By varying the temperature and pressure, matter can be changed from one state to another. The composition of matter also influences its nature. A mixture is defined as a substance that contains more than one type of particle, whereas a pure substance is defined as a substance that contains just one type of particle. Mixtures are of two types: homogeneous and heterogeneous mixtures. Elements and compounds are subdivisions of pure substances.
Annihilation
Annihilation is the radiation produced by the amalgamation of a particle and its antiparticle. Generally, they have the same mass, but the charges are opposite in nature. Collisions of different subatomic particles and antiparticles produce several distinct particles in the endmost stage. During the course of time, several scientists worked on annihilation. Thibaud and Joliot were attributed for the discovery of annihilation. The concept obeys the conservation of energy and conservation of momentum.
Examples for Annihilation
Electron-Positron Annihilation
Annihilation happens between electron and positron, where the electron is the particle and the positron is the antiparticle. In this process, the positron combines with the electron to form positronium, which is a quasi-atom. Here, an electron is a subatomic particle that is negatively charged, which either occurs freely or is bound to the nucleus of the atom.

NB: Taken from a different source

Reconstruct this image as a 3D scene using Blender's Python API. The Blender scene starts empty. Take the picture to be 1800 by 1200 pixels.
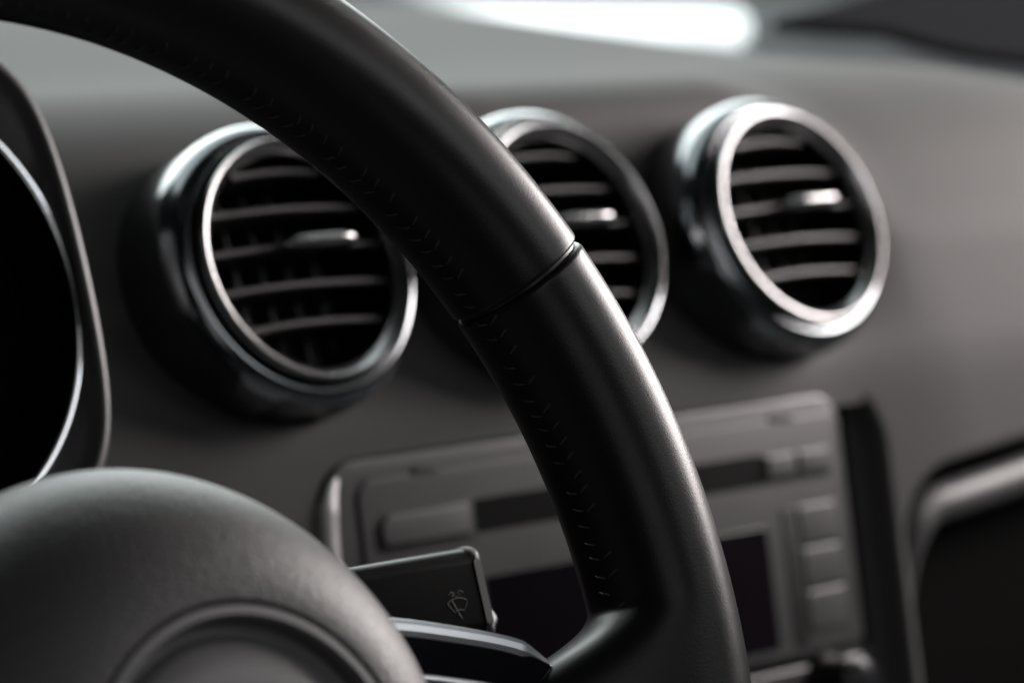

Proton-Antiproton Annihilation
When a proton annihilates with the antiproton, it initially produces gluons. After this, the gluons along with the remains of quark-antiquark lead to the production of mesons. The mesons produced are unstable unless they integrate with other particles. Finally, they decay to produce photons (electromagnetic energy), electrons, positrons and neutrinos. The energy value of the released particles accounts for nearly 2 GeV (Giga electron Volt).
A similar process occurs on the annihilation of an antinuleon with an atomic nucleus.
Theories of Annihilation
The process of annihilation can be depicted by the Feynman Diagram. It is the pictorial representation of mathematical expressions of the interaction of subatomic particles. It was put in place by Richard Feynman, an American physicist, in the year 1948. His diagram helps us understand the complex process of the interaction of subatomic particles in a very simple way.
In the Feynman Diagram, the electron-positron annihilation is represented as follows.
An electron (e-) and a positron (e+) annihilate to produce photons () which later becomes a quark-antiquark pair [quark (q) antiquark (q-) ]. Thereafter, the antiquark radiates gluon (g).
The later theories explain annihilation with respect to empirical observations by fitting mathematical models to it.
Use of Annihilation
- One of the novel applications of positron annihilation is the positron annihilation spectrography.
- It is used in various imaging processes such as SPECT (Single Photon Emission Computed Tomography), PET (Positron Emission Tomography), gamma camera, etc
- Positron Annihilation Spectrography is used in the study of defects such as the crystallographic defects in metals.
Conclusion
Physics is divided into different branches and one such branch is particle physics. In simple terms, it is the branch of physics that deals with the study of nature, properties, and constituents of the particles that make up matter. In particle physics, annihilation is the radiation produced by the amalgamation of a particle and its antiparticle. Matter and its nature support various properties, such as physical and chemical properties, properties based on the state of matter i.e. solids, liquids, or gases and their characteristics. However, the nature of matter remains a large field of study, and recent advances have revealed several new states of matter. The Boson-Einstein condensate and plasma are two more states of matter that scientists have recently discovered.